Dois retratos "tugas" com duas histórias verídicas ocorridas na emigração. Tristes, ou alegres, diferentes, ou comuns a tanta gente, mas ambas demonstrativas do inconfundível e único "ser português lá fora". É o "tuga".
Na aventura, o "tuga" é um optimista totalmente incurável, e dotado de uma inexplicável ligação telepética aos outros compatriotas "tugas". Disto fala Miguel Torga no seu "Reino Maravilhoso" (e fazendo juz à minha costela transmontana e flaviense): é "... o puro dom de se olhar um estranho como se ele fosse um irmão bem-vindo, embora o preço da desilusão seja às vezes uma facada."
Na aventura, o "tuga" é animalesco.
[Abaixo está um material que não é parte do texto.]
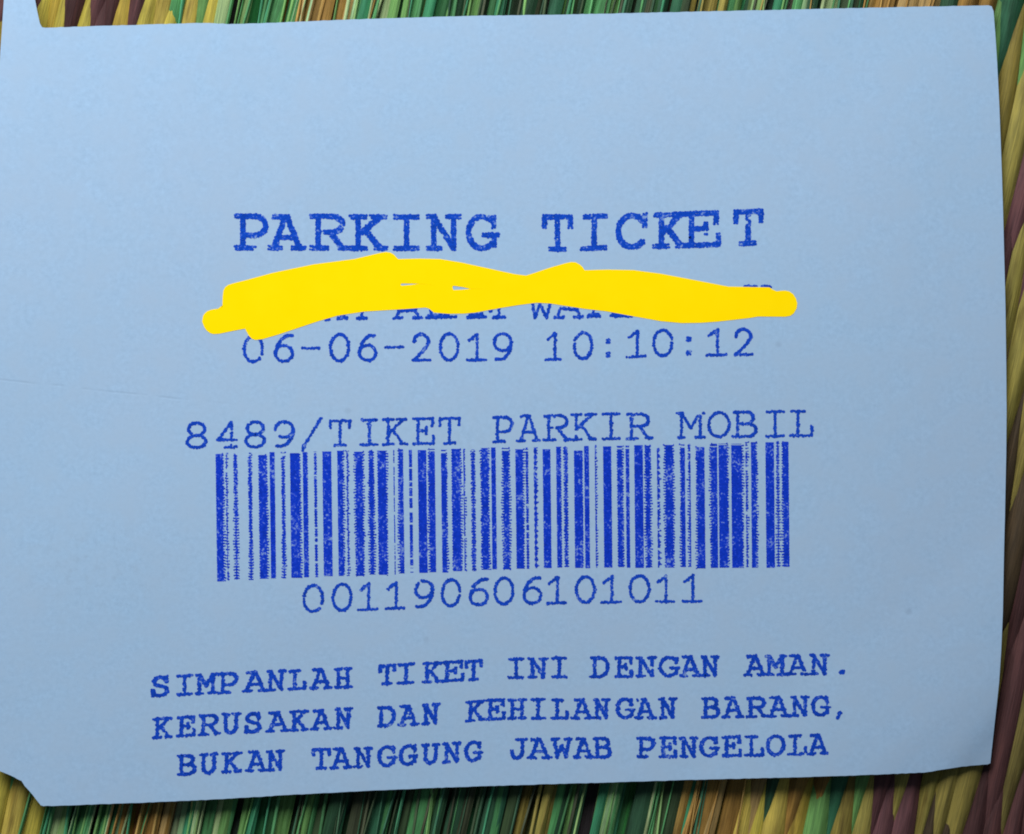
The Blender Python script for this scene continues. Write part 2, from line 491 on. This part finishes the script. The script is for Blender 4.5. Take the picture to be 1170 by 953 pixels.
def vnoise(x, y, sc_, seed=0):
    x /= sc_; y /= sc_
    xi, yi = math.floor(x), math.floor(y)
    fx, fy = x - xi, y - yi
    def h(i, j):
        return ((math.sin(i * 127.1 + j * 311.7 + seed * 74.7) * 43758.5453) % 1.0)
    fx = fx * fx * (3 - 2 * fx); fy = fy * fy * (3 - 2 * fy)
    return (h(xi, yi) * (1 - fx) + h(xi + 1, yi) * fx) * (1 - fy) + (h(xi, yi + 1) * (1 - fx) + h(xi + 1, yi + 1) * fx) * fy

def stroke(ink, pts, r, pitch, offs, jit, drop):
    for (ox, oy) in offs:
        for (xa, ya), (xb, yb) in zip(pts[:-1], pts[1:]):
            L = math.hypot(xb - xa, yb - ya)
            n = max(1, int(round(L / pitch)))
            for i in range(n + 1):
                x = xa + (xb - xa) * i / n + ox + random.gauss(0, jit)
                y = ya + (yb - ya) * i / n + oy + random.gauss(0, jit)
                nz = vnoise(x, y, 3.2, 3) * .75 + vnoise(x, y, 15, 5) * .25
                if nz < drop: continue
                ink.dot(x, y, r * random.uniform(.82, 1.12))

def letters(ink, spec, base, cap, r, pitch, offs=((0, 0),), jit=.25, drop=.2, padx=0.0):
    for ch, x0, x1 in spec:
        yb0, yb1 = float(interp(base, x0)), float(interp(base, x1))
        pad = r + padx
        ty = cap * random.uniform(.985, 1.015)
        for pl in G[ch]:
            pts = []
            for gx, gy in pl:
                x = x0 + pad + (x1 - x0 - 2 * pad) * gx
                yb = yb0 + (yb1 - yb0) * gx - pad
                # upper part of every letter leans a touch with the tilt of its line
                lean = (yb1 - yb0) / max(1, x1 - x0) * (gy * ty) * -0.4
                pts.append((x + lean, yb - (ty - 2 * pad) * gy))
            stroke(ink, pts, r, pitch, offs, jit, drop)

def spec(s, nums):
    out, i = [], 0
    for ch in s.replace(' ', ''):
        out.append((ch, nums[i], nums[i + 1])); i += 2
    return out

INK = (0.006, 0.035, 0.36)
m_title = ink_material('title_ink', (0.004, 0.050, 0.39), 0.60)
m_ink = ink_material('print_ink', (0.005, 0.046, 0.38), 0.63)
m_bar = ink_material('barcode_ink', (0.004, 0.032, 0.42), 0.585, 3600)

t = Ink()
letters(t, spec('PARKINGTICKET', [267, 307, 305, 350, 353, 400.5, 398, 444, 449, 480, 486, 528, 532, 572, 619, 655, 663, 694, 703, 742, 745.5, 786, 779, 824, 837, 872]),
        [(267, 286.5), (480, 287), (572, 287), (655, 288), (694, 286), (742, 285), (786, 283.6), (824, 282.6), (872, 280.5)], 42.5, 1.75, 1.9,
        ((-1.5, -1.5), (1.5, -1.5), (-1.5, 1.5), (1.5, 1.5)), .32, .2, 1.5)
t.build('printed_heading', m_title)

t = Ink()
letters(t, spec('06-06-201910:10:12', [277, 301.5, 312, 336, 344, 366, 375.5, 400, 408, 431, 438.5, 462, 470, 493, 501, 525, 532, 556, 562.5, 586,
        622, 644, 654, 677.5, 690, 699, 715, 739, 745, 769, 782, 791.5, 806, 831, 837.5, 861]),
        [(277, 415), (400, 413.6), (500, 413), (586, 412.8), (644, 412), (740, 408.5), (861, 406.5)], 33, 1.75, 2.2, ((0, 0), (.5, .4)), .4, .19)
t.build('printed_date_and_time', m_ink)

# what the yellow leaves uncovered of the line it hides
t = Ink()
for pl in [[(372, 365), (376, 364.6)], [(386, 363.8), (396, 363)], [(390, 361.5), (393, 361.5)], [(408.5, 363.6), (419, 363.2)], [(413.5, 354), (413.5, 363)],
           [(450, 363.4), (459.5, 363)], [(472, 363), (481, 362.5)], [(455, 355.4), (475, 354.4)], [(453, 361.5), (457, 355)], [(474, 354), (478, 361.5)],
           [(487, 363), (521, 362)], [(490, 361), (512, 360.2)], [(492, 355), (494, 361)], [(534, 362.8), (555, 361.8)], [(537, 360), (551, 359.3)], [(558, 352), (560, 356)], [(561, 356), (562, 353)],
           [(564, 363), (576, 362)], [(570, 350), (570, 362)],
           [(608, 345), (611.5, 363)], [(611.5, 363), (617, 347)], [(617, 347), (624.5, 363)], [(624.5, 363), (628.5, 348)],
           [(640, 352.5), (659, 354)], [(639, 355), (637, 362)], [(634, 362.8), (644, 362.6)], [(659.5, 354), (662, 361)], [(656, 362.5), (665.5, 362)],
           [(672, 361.6), (685, 361)], [(673, 360), (684, 359.4)], [(678, 354), (678, 361)], [(698, 360.5), (722, 361)], [(700, 358.5), (712, 359.5)],
           [(851, 327.6), (854, 327.6)], [(856, 327.4), (864, 327.4)], [(870, 327.4), (880, 328)]]:
    stroke(t, pl, 1.75, 1.9, ((0, -.5), (0, .5)), .35, .12)
t.build('printed_covered_line', m_ink)

t = Ink()
letters(t, spec('8489/TIKETPARKIRMOBIL', [212, 236.5, 247, 271.5, 279, 303.5, 312, 337, 345, 368, 375.5, 401, 411, 432, 436, 466, 471, 497, 500.5, 526,
        561.5, 586, 589.5, 618, 619.5, 653, 650.5, 682, 687, 708.5, 714, 746, 771.5, 806, 807.5, 834.5, 836, 865, 874, 896.5, 901.5, 929]),
        [(212, 513.2), (303, 512), (400, 510), (525, 507.6), (600, 505), (680, 503.2), (746, 502.2), (835, 500.5), (929, 499)], 31.5, 1.75, 2.2, ((0, 0), (.6, .3)), .4, .2)
t.build('printed_ticket_type', m_ink)

t = Ink()
letters(t, spec('001190606101011', [345, 370, 378.5, 402.5, 408, 432, 439, 463.5, 472.5, 496, 503, 526.5, 534.5, 558.5, 563.5, 587.5, 596, 619.5, 623.5, 648, 656.5, 680.5,
        685.5, 710.5, 718, 743, 748, 771.5, 778.5, 802.5]),
        [(345, 700.6), (402, 698.6), (463, 696), (526, 693.4), (600, 691), (680, 689.8), (802, 688.6)], 33, 1.75, 2.2, ((0, 0), (.5, .3)), .4, .19)
t.build('printed_barcode_number', m_ink)

nop = ((-.75, 0), (.75, 0), (0, .7))
for name, s, nums, base, cap in [
    ('printed_notice_line', 'SIMPANLAHTIKETINIDENGANAMAN.',
     [172, 193.5, 201.5, 220, 222.5, 248.5, 248, 272, 276.5, 306, 303.5, 327, 328.5, 350, 353, 380, 381, 402.5, 432, 452, 453.5, 474, 481.5, 505.5, 504, 530.5, 530.5, 551.5,
      580.5, 598.5, 602.5, 626.5, 630, 648, 674, 696.5, 702, 723.5, 725.5, 751, 752.5, 777.5, 775.5, 802, 800, 822.5, 849, 876.5, 873.5, 899, 898, 925, 924, 947.5, 957.5, 966.5],
     [(172, 797), (248, 793), (320, 789.5), (402, 786.6), (442, 783), (551, 777.5), (590, 775.6), (700, 774.6), (810, 773.4), (966, 771)], 25),
    ('printed_notice_line', 'KERUSAKANDANKEHILANGANBARANG,',
     [173.5, 197.5, 201.5, 223.5, 226, 252.5, 252.5, 275, 278.5, 299, 303, 331, 330, 353, 354, 380, 381, 403, 430, 452, 453.5, 479, 481, 502.5, 531, 555, 554, 577.5,
      579.5, 602, 606, 623.5, 628.5, 650, 652, 678, 677, 697.5, 703.5, 726, 724, 750, 752, 773.5, 801, 822.5, 824, 851, 851.5, 878, 875.5, 903, 902, 925, 926.5, 949, 953, 963.5],
     [(173, 844.6), (250, 839.6), (320, 836.6), (402, 832.8), (480, 829), (566, 822.6), (690, 822), (762, 821.6), (870, 820.2), (963, 818)], 25),
    ('printed_notice_line', 'BUKANTANGGUNGJAWABPENGELOLA',
     [202, 224.5, 227.5, 249.5, 252.5, 276.5, 279.5, 306, 303.5, 325.5, 356, 378, 376.5, 403, 403.5, 426, 431, 454, 455.5, 478, 481, 502.5, 504.5, 527, 530, 552,
      582.5, 603, 601.5, 630.5, 628.5, 655, 654, 679, 677, 699, 726.5, 748.5, 752.5, 774, 775.5, 798, 799, 822.5, 824, 847.5, 849.5, 873, 874.5, 897, 899.5, 922, 921.5, 947],
     [(202, 886.6), (260, 883.6), (315, 881), (378, 879), (450, 876), (545, 870.4), (600, 867.4), (690, 866.6), (798, 865.6), (870, 864), (947, 861.8)], 25)]:
    t = Ink()
    letters(t, spec(s, nums), base, cap, 1.65, 1.8, nop, .42, .165, .4)
    t.build(name, m_ink)

# ------------------------------------------------------------------ barcode: worn bars with the teeth of the print pins
BARS = '''246 256.2 0 2|257 260.3 3 3|265.8 271.8 2 2|282.5 288.5 3 3|294.5 306 1 2|307.7 314 0 0|320.4 326.3 3 3|331 344 0 2|345.5 352 0 1|358 362.4 1 1|368 378.8 0 0
385 393.3 0 2|395 398.6 3 3|404 416 2 2|420 428 2 2|430.4 443 1 2|449 450.8 0 0|453.6 460.8 2 0|466.8 471 0 0|477 487.3 0 0|488 497 2 0|503.5 511.5 0 2|515 527.7 1 2
529 532 0 3|537 543.4 3 3|547.8 559.5 2 2|560.7 566.5 0 0|572.7 583 2 2|588.4 599 0 2|599.7 603.9 1 1|609 614 1 3|619.6 629 0 0|635 641.5 0 1|642.6 649.3 3 2|655.3 666 0 1
667 673 0 0|678.9 682.3 1 3|688.6 698.5 0 0|704 712.7 1 2|714.3 719 0 0|724.2 734.6 0 0|735.8 744.3 2 2|750 754.2 0 3|757.7 770.4 2 2|775.7 782.6 3 0|785 788.9 3 0|794 805 2 0
810 819.5 2 0|820.5 832.7 0 2|835 849.5 0 2|851 855 1 3|857.6 865.7 0 2|874.2 884.6 0 0|885.8 891 3 3|892.2 901.2 2 0'''.replace('\n', '|').split('|')
AMP = [0.35, 1.1, 2.5, 2.4]
t = Ink()
for bi, s in enumerate(BARS):
    x0, x1, jl, jr = s.split()
    x0, x1, jl, jr = float(x0), float(x1), int(jl), int(jr)
    yt = 518.5 - (x0 - 246) * 0.0208
    yb = float(interp([(246, 664), (470, 655), (560, 651.5), (640, 648.8), (901, 648.6)], x0))
    yt += random.uniform(-1, 1.2); yb += random.uniform(-.8, .8)
    per = random.choice([3.25, 3.25, 3.3, 6.5]) if max(jl, jr) == 3 else 3.25
    step = 0.55
    n = int((yb - yt) / step)
    ph = random.uniform(0, 3)
    skew = 1.9 - (x0 - 246) * 0.0009
    wdt = x1 - x0
    z_l = t.lift()
    runs, cur = [], []
    for i in range(n + 1):
        y = yt + i * step
        sh = skew * (i / n)
        tooth = abs(math.sin(math.pi * (y + ph) / per)) ** 1.2
        def edge(j, sd):
            a = AMP[j]
            rnd = vnoise(y, bi * 13 + sd, 2.3, 7) * .9
            miss = 0.5 if vnoise(y, bi * 7 + sd, 9, 2) < .25 else 1.0
            return a * (1 - tooth) * miss + rnd * (.35 + .25 * j)
        l = x0 + sh + edge(jl, 1)
        r = x1 + sh - edge(jr, 50)
        if r - l < 0.9:
            c = (l + r) / 2
            l, r = c - .45, c + .45
        gap = (wdt < 4.6 and vnoise(x0, y, 2.2, 11) < .16) or (i < 7 and vnoise(x0 * 3, y, 2.2, 4) < .3)
        if gap:
            if len(cur) > 1: runs.append(cur)
            cur = []
        else:
            cur.append((l, r, y))
    if len(cur) > 1: runs.append(cur)
    for cur in runs:
        for l, r, y in cur[::6]:
            if jl >= 2 and random.random() < .75: t.dot(l - random.uniform(-.3, .7), y + random.uniform(-.4, .4), random.uniform(.7, 1.15))
            if jr >= 2 and random.random() < .75: t.dot(r + random.uniform(-.3, .7), y + random.uniform(-.4, .4), random.uniform(.7, 1.15))
        b = len(t.v)
        for l, r, y in cur:
            for x in (l, (l + r) / 2, r):
                t.v.append(P(x, y, float(zp(x, y)) + z_l))
        for i in range(len(cur) - 1):
            q = b + i * 3
            t.f.append((q, q + 3, q + 4, q + 1))
            t.f.append((q + 1, q + 4, q + 5, q + 2))
t.build('printed_barcode', m_bar)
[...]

Adapta-se com admirável e reconhecida destreza social à "vida capitalista selvagem", tal como outrora ao campo e à "vida dura". É disto que sentimos sempre saudade nas nossas gentes, cujos melhores exemplos estão nas famílias e amigos que deixamos na nossa terra. As "personagens" que são unicamente "portugueses cá dentro". É por isto que, quando está expatriado, o coração grita de emoção ao ouvir uma palavra estrangeira soar inesperadamente familiar. E quanto mais o sotaque é parecido ao nosso, mais ele grita de saudade...
Nesta aventura da nova emigração "tuga", na moldura não cabem apenas os qualificados "à rasca". Há também os desqualificados, os marginalizados, os desaventurados, os que procuram um lugar e um mundo, longe da pátria. Em Espanha, diz-se que são "muy listos". São os "tugas", só podia.